Some flushes don’t need any help from you at all, and will gush forth right while you’re in the middle of something important. Very disconcerting. I’m always worried about backsplash.

My friend Linda Weinstein in New York has a toilet seat that looks like a pilot’s panel on an aircraft. It’s so sophisticated and cool and worldly that I’ve never summoned up the courage to ask how the bloody thing works. Her husband is Japanese and apparently it’s very common in Tokyo.

I just hold it in when I visit her.

The Shower
The number of times I’ve joyously flung all my clothes off in a hotel room and dashed into the shower to preempt the air conditioning from turning my delicates into ice cubes, only to find that I don’t know how to turn the shower on.

Everyone knows that you turn the dial to the left for hot water and to the right for cold, and somewhere in the middle is the ideal temperature for a luxurious shower, one where the water doesn’t run cold because posh hotels have limitless hot water.

But what happens when you’ve taken off your glasses, are technically naked and blind and faced with either a befuddling bunch of dials or buttons or levers?

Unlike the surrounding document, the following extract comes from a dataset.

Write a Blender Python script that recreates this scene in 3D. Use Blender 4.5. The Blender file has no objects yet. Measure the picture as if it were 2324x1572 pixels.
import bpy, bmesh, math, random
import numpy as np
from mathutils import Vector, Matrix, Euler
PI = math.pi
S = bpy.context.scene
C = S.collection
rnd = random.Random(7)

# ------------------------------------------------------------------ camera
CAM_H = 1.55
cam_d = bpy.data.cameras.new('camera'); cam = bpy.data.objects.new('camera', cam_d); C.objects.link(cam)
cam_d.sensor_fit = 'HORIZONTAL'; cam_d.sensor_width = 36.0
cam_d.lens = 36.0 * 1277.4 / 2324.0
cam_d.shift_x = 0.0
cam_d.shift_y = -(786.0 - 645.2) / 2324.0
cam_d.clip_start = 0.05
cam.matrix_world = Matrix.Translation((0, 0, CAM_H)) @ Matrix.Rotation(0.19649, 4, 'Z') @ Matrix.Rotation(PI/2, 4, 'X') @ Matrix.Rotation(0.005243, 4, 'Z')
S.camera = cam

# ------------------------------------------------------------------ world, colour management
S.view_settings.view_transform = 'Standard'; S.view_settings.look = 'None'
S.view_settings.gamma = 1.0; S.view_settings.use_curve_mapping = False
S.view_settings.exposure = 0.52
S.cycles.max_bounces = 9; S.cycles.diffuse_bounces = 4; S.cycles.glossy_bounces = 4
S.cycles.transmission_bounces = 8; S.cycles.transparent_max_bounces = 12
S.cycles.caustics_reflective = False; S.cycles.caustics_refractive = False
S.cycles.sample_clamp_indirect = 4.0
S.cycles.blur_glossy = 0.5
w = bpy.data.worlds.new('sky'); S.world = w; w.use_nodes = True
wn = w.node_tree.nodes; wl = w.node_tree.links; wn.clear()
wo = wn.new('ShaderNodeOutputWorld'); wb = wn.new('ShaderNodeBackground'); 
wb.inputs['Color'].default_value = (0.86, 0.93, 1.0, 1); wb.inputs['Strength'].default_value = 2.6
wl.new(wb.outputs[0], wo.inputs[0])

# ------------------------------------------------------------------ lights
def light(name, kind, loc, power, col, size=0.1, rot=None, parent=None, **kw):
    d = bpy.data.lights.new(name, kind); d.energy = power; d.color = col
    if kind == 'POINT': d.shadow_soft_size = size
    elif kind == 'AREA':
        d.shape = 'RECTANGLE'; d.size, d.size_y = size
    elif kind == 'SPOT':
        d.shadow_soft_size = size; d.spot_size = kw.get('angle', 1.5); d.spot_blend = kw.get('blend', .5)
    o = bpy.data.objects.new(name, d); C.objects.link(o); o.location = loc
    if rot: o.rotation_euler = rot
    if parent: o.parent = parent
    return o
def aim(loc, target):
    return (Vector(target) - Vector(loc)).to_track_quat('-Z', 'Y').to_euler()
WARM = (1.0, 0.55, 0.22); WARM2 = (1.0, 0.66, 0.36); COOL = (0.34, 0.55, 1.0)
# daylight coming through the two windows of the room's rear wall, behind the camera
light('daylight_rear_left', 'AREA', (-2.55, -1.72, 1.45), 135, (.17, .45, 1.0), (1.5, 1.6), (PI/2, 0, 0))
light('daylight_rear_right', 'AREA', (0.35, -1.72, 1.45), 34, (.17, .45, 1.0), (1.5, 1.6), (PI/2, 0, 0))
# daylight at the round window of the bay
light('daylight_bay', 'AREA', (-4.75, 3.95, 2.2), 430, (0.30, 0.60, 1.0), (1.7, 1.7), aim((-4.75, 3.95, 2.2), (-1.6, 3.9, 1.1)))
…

You could jab frantically at anything and everything, screaming your head off, but that doesn’t really get you clean.

It’s a good idea to put aside your self image, your personal posh if you will, and humbly ask someone how things work while you still have your wits about you.

While you’re at it, check out how they’ve laid out the soap, shampoo and conditioner, maybe the hairdryer as well

The Bed
Find out how all the lights get turned off before you’ve gotten into your wispy (alternatively, wussy) night things.

I find that one’s self worth takes licking when you have to ask some young know-it-all how to switch off the lights, turn the TV on, what channels they provide, or where to find the key to the minibar (some hotels still lock them, defeating the very purpose of the spur-of-the-moment purchase), even if you’re respectable in a hotel-provided bathrobe.

Locate the hotel’s phone and place yours where you’re sure you can find it in the middle of the night.

Plot your path to the bathroom and make a few dry runs in the dark before falling asleep.
It’s no fun to sock it to a hard corner with your big toe while you’re desperately making a dash for the loo.

All in all, I much prefer to do my adventure travel on Discovery or Nat Geo, and like my own bed most of all.